As the year-end approaches, Kuaishou suffered a severe cybersecurity incident.
On the evening of December 22, numerous users reported on social media that Kuaishou Live was flooded with a large volume of pornographic content, with some live streams reaching viewer counts as high as 100,000 and receiving continuous virtual gifts. Around midnight, Kuaishou urgently shut down all live-streaming channels, gradually restoring services only in the early hours of the following day.
In response to the incident, Kuaishou told Lanjing Tech reporters that around 10 p.m. that night, the platform was hit by black-market cybercriminals and had immediately initiated emergency remediation measures. The company stated it firmly opposes any form of violation content, has reported the matter to relevant authorities, and filed a police report.
“This incident essentially occurred because black-market actors discovered a highly critical vulnerability in Kuaishou’s system and exploited it,” said Peng Gen, General Manager of Beijing Hanhua Feitian Xin’an Technology Co., Ltd., a firm specializing in cybersecurity products. He noted that while all systems have vulnerabilities—and patching them is routine—the key issue lies in whether a security team can proactively identify and fix such flaws during regular audits. This, he said, reflects shortcomings in Kuaishou’s day-to-day cybersecurity practices.
From a response perspective, although Kuaishou began blocking offending live streams at 10 p.m. upon detecting the attack, it failed to contain the situation, ultimately resorting to cutting off the entire live-streaming entry point at midnight. Peng Gen criticized the platform’s slow response: “This indicates Kuaishou lacks effective automated capabilities for threat analysis and incident handling, leading to prolonged response times and amplified negative impact.”
He added that disabling the entire entry point is typically a last-resort measure in cybersecurity incidents—“akin to pulling the network cable during a cyber battle out of sheer desperation. You wouldn’t do it if you had better options.”
According to a March 2025 post on Kuaishou’s official WeChat account “Kuaishou Blackboard,” the platform combats pornographic and vulgar live streams through enhanced manual monitoring and technical detection. Another November 2025 post stated that Kuaishou has continuously iterated its algorithmic identification models, reducing detection latency for certain low-quality content from minutes to seconds. Leveraging deep learning, large models, and graph computing, the platform actively identifies harmful content and malicious users, integrating dimensions such as report quality and user sentiment for comprehensive evaluation. This approach has improved both the efficiency and accuracy of report handling while enhancing model retraining. Since the beginning of 2025, Kuaishou reports a 55% year-over-year decline in low-quality live stream reports and a 28% drop in reports of Inducing tipping violations.

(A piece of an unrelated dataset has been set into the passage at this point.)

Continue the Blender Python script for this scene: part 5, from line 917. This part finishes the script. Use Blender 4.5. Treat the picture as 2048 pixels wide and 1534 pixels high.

A cybersecurity expert from Qi An Xin Group told Lanjing Tech that this incident involved hackers using automated tools to mass-register and control bot accounts, enabling second-level publishing and rapid dissemination of violation content. Such large-scale attacks far exceed the capacity of manual moderation. Traditional human review inherently suffers from latency and, when faced with dozens of violation posts per second, often falls into a reactive cycle where bans lag behind new violations.
“Pitting humans against machines is inherently unbalanced,” Peng Gen said. “If a platform already has automated response capabilities, the real question becomes whether those systems are truly effective.”
The large-scale black-market assault on a live-streaming platform is undoubtedly a stern test of content platforms’ cybersecurity defenses—and the fallout was immediately reflected in financial markets. On December 23, Kuaishou’s Hong Kong-listed shares opened lower, falling 3.6% to HK$64.3 per share by noon.
Investors are now concerned: could similar black swan events strike other online platforms? Experts interviewed believe that unless other platforms promptly patch their vulnerabilities, they too could become targets of orchestrated attacks. What’s urgently needed is systematic vulnerability scanning capability across the industry.
Moreover, fully automated incident response represents the future direction of cybersecurity. Peng Gen explained that his company’s defense systems for clients—employing “automation + AI”—have successfully withstood sustained hacking attempts from overseas attackers between 1 a.m. and 5 a.m. He believes online platforms must transition toward automation and reduce reliance on manual monitoring.